Buses should never run on motorways in the first place. Buses are meant to serve areas where people live, work or shop. A motorway is quite a distance off such areas (for a good reason). So these bus routes just run through on motorways but they shouldn’t.
For fast services with greater stop spacing there are railways. The real travesty and anti-poor policy in London is the price structure of TfL which forces the poor to take buses even for long trips. Abandoning this bus lane isn’t.
When I first read the press reports I was saddened but not surprised at this move. A typical Tory transport policy. However after reading @ational Plan and Tobias’s comments I have cheered up. They are right, for travel between Heathrow and central London people use rail. London Underground’s Piccadily Line, or Heathrow Express to Paddington. On a more positive note bus lanes are appearing all over the city where I work as the Greater Bristol Bus Network plan proceeds. This is even funding HOV lanes that I will be able to use on my daily commute.
Maybe a more useful application of motorway bus lanes would be on the M40. This route supports the most frequent express coach service in Europe. Two competing operators both provide services up to every 10 minutes.
http://www.oxfordtube.com/
http://www.oxfordbus.co.uk/main.php?page_id=27
It seems unbelievable. But I have garner from other sources that says HOV indeed have much high capacity than other lanes. Experts and decision need to better communicate this fact to the people!
Besides a single occupant car takes up more space, I think the determinant factor is that a clotted lane has much lower throughput than a free flowing lane. The image might look like there are a lot of people (actually cars) using the freeway. But the truth they are not moving fast. Whether as the bus lane is carrying several bus load of people per minute, possibly beating the combined throughput of other lanes.
But not many buses actually use the bus lane. It is mainly used by Taxis and motorbikes. The few HOV lanes in the UK have come about by restriping existing lanes in most cases, to some controversy. I’ve never seen the appeal of spending £100 Millions to build new HOV lanes when you could spend that money on commuter rail and mass transit.
Hey,
I’m rather impressed with several of the comments, particularly Rational Plan’s (on the use and structure of that thing, which make me feel a little better about its disappearance) and Chris M’s on the political realities. It may also be that relatively few people used the HOV lane (car-sharing agreements, knowledge of the bus schedule), but more used the car lanes only once a week or so. That would give the drivers more political clout despite the HOV lane’s greater use.
Also, since the lane mostly goes to an airport that this government has denied permission to expand (in favour of rail, huzzah!), maybe a net-loss of access capacity is no bad thing.

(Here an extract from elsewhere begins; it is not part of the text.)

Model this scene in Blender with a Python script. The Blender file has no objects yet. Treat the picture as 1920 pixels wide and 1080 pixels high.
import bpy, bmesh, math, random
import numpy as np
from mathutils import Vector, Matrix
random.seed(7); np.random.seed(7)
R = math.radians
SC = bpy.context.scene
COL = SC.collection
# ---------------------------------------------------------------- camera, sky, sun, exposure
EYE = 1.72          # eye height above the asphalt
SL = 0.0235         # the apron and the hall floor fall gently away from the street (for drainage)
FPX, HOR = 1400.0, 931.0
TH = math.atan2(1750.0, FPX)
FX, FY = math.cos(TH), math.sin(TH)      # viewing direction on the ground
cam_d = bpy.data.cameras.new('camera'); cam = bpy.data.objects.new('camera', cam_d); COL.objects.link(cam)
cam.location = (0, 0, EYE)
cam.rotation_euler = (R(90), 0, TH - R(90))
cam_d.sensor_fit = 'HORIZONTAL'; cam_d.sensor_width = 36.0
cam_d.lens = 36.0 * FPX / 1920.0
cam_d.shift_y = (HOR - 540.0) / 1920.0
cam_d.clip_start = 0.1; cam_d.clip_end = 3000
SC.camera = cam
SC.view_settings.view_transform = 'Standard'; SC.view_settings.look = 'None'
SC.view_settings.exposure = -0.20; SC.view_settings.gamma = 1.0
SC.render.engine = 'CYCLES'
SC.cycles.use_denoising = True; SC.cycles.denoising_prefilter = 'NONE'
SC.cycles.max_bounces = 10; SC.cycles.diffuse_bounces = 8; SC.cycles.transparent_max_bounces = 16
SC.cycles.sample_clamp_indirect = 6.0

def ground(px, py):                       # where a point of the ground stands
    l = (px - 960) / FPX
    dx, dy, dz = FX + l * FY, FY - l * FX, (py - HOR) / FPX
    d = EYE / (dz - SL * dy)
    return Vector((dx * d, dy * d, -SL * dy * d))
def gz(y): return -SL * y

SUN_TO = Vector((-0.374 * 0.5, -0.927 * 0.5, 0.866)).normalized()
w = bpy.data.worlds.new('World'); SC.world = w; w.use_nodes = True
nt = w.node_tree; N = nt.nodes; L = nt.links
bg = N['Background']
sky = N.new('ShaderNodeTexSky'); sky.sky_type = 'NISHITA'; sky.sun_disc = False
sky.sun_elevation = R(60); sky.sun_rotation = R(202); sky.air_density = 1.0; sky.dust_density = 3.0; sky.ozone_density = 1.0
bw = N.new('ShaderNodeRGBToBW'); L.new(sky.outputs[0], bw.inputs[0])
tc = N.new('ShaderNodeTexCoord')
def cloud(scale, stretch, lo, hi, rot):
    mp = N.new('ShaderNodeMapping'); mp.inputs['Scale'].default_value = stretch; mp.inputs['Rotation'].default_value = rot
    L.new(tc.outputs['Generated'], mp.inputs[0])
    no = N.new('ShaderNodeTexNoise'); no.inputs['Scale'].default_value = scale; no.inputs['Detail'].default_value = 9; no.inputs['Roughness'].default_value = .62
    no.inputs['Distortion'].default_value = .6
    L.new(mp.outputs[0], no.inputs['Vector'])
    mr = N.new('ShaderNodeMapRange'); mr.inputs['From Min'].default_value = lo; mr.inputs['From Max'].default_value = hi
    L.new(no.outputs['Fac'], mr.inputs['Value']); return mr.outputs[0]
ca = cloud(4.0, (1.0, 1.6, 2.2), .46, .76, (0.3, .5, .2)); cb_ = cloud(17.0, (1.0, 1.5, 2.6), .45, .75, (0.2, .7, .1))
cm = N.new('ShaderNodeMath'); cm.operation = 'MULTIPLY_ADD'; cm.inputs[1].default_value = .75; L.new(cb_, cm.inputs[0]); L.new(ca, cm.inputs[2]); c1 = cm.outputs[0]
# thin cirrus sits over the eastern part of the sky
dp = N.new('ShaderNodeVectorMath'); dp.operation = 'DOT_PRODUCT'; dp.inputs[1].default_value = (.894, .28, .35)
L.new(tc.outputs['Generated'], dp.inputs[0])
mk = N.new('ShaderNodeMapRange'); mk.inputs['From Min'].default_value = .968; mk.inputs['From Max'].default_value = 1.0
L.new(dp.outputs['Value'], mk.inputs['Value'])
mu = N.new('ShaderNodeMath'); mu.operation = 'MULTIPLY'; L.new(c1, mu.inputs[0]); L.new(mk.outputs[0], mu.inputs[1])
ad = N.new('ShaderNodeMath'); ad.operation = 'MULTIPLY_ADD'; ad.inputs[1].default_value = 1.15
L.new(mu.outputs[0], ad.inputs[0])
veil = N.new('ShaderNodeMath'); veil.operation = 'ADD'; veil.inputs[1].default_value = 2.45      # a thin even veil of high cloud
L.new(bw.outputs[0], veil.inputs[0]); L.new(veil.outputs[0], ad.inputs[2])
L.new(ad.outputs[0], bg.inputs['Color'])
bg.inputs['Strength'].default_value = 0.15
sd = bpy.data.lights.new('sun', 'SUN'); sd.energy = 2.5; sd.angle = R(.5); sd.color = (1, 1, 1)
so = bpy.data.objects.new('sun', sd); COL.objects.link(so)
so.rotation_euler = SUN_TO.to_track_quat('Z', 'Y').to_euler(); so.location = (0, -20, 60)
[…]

PS: I’ve never really understood why taxis should be able to use HOV lanes anyway, unless they have the required number of people in them anyway.
This is brilliant! Just imagine if we converted not just bus lanes and roads to open use, but railways and subways as well. We could cure all our gridlock problems!
Seriously though, why not improve parking near stops along the route, so that drivers can take advantage of the busway services rather than want it killed.
This is the appeal of congestion pricing and HOT (high occupancy toll) lanes. These lanes let buses and carpools in for free, but charge variable pricing for single occupant vehicles. As congestion in the HOT lane grows, the price for SOVs goes up. More decide to stay in the general purpose lanes, so the HOT lane keeps moving. The result is enough vehicles in the HOT lane that isnt empty, but not so many that it slows down.